May 26, 2009
It’s been a while since I’ve written in this little blog because I had to stop thinking about my end for at least a little bit. Actually I never think about the end of my life. Instead I think about how I’m living life. I really find that I don’t have to change much to go to the end. I’ve tried all my life to make my life count. I find that by living as if everyday was the most day of my life it makes me a much better person. At one time I was loud needlessly. I hurt people all the time though word and deed. If they took offence I would say well that’s their problem not mine.
One day I realized that people were seeing me much differently than I was seeing myself. Worse people really didn’t like me and worse of all it was my fault. I became determined to change things because I really saw myself as a good guy. My life was spinning out of control because I was trying to control uncontrollable things.
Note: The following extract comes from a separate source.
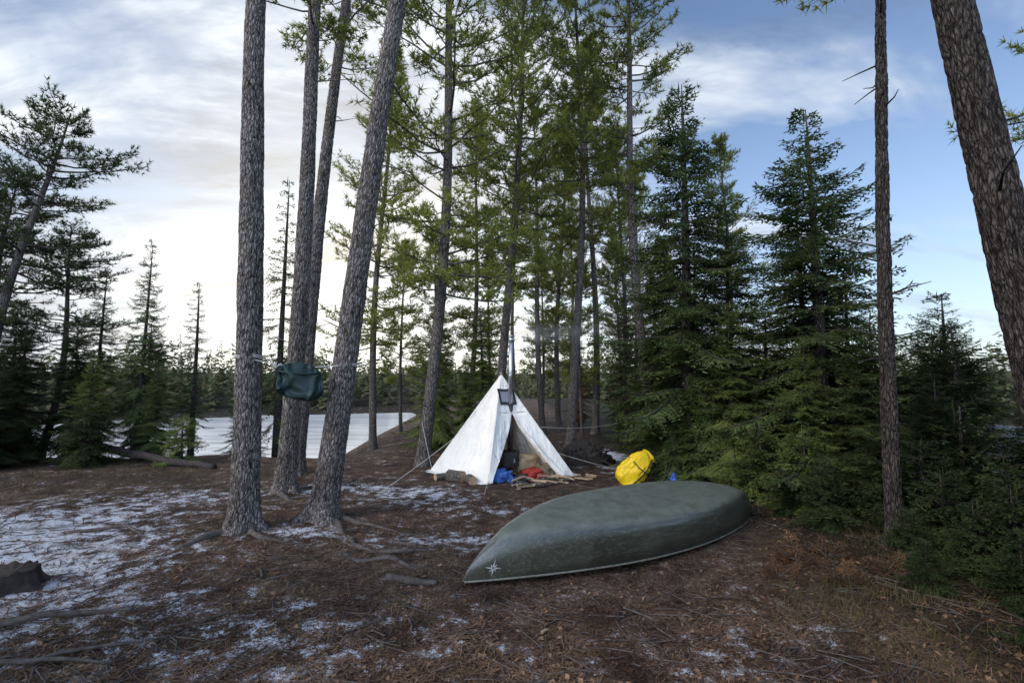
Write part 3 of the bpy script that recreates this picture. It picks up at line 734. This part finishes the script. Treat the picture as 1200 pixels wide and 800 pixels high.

I started Working hard to make others see the part of me that I was proud of. It took some time but through self-honesty and hard work I turned things around.
My brother gave me today’s question to answer, “What is My Legacy?” I’ve spent some time thinking about this and have come tot he conclusion that my legacy is to be an example self-honesty. I know that this really isn’t what my brother meant by legacy. To me it’s the true legacy that one can leave behind. We treat each other in a certain manner and that sends out waves that affect others. These waves yoyo through out all of humanity and that is ones real legacy.
With this in mind it is easy to feel at ease with ones mortality. When my grandchildren come over they have to see one who feel at peace with them. I know it will make any difficult time in their life easier to draw on the strength they see in my last days. This I hope will be my true legacy.